Hi, thanks everyone. I have realized that I have been pressuring him too much lately so I have given him some space. He is still living at home and we have not discussed anything in a while, and I am not bringing up the subject. I have spoken to a coach, who has suggested to keep things light and positive around the house.

I have read DR and it has helped me a lot! I cannot begin to imagine what my H is thinking right now... I am terrified of becoming a single mother right now, to 3 young children. I am terrified of losing him. Although, as the days go by his hurtful words that he has spoken lately about our relationship are echoing in my head, making me wonder if I want to really live with someone who says these things.
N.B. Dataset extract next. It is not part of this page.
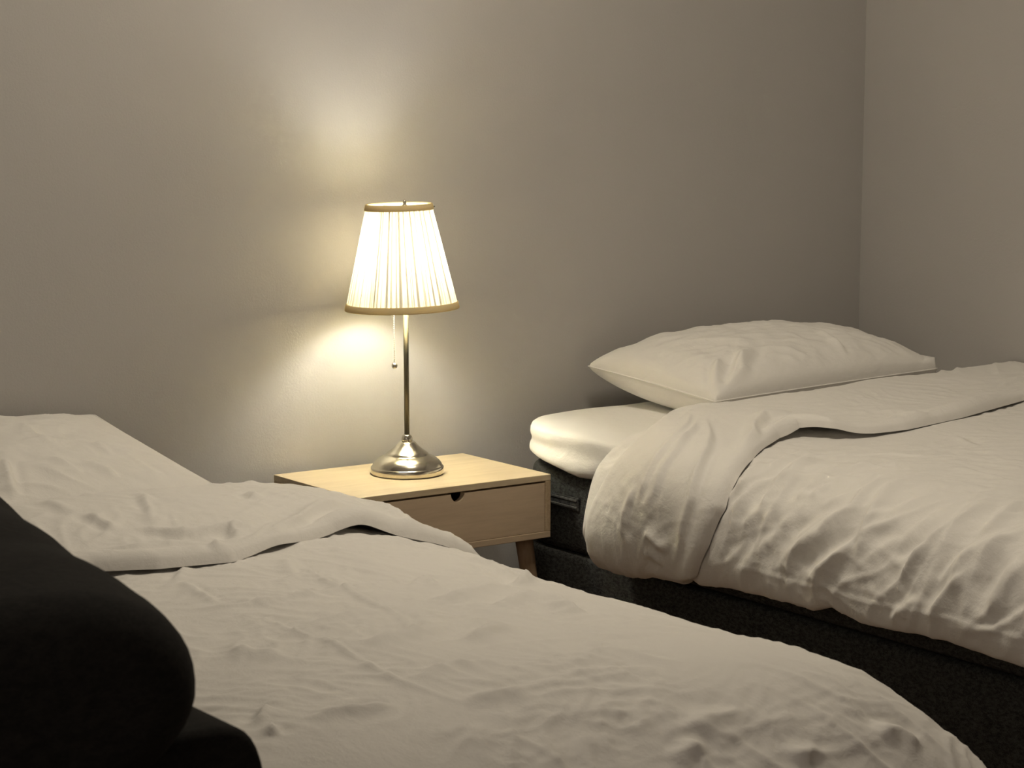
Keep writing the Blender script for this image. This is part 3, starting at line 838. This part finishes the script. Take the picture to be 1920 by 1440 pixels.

He is really in a dark place right now, I can tell he is constantly thinking about us, and where this is headed.

He stated is worried we will continue on together only for him to come to the same conclusion that he still wants to separate. He is feeling so hopeless about us right now, and it is hard for me to be on the receiving end of that hopelessness. I am done giving up telling him to try to stay positive and hopeful, as you obviously cannot tell someone that! So right now I sit and wait.. and try not to let my emotions get to me.


M: 8 yrs T:14
Twins:7 S:5
BD:'NLILWY': Feb/2013
Mar/Apr/May: MC
June: "living in limbo"
Sept 12: H moves out
Oct 20: reconciling
Jan-Feb 2014:MC
Feb 2014: separating, and H moved out.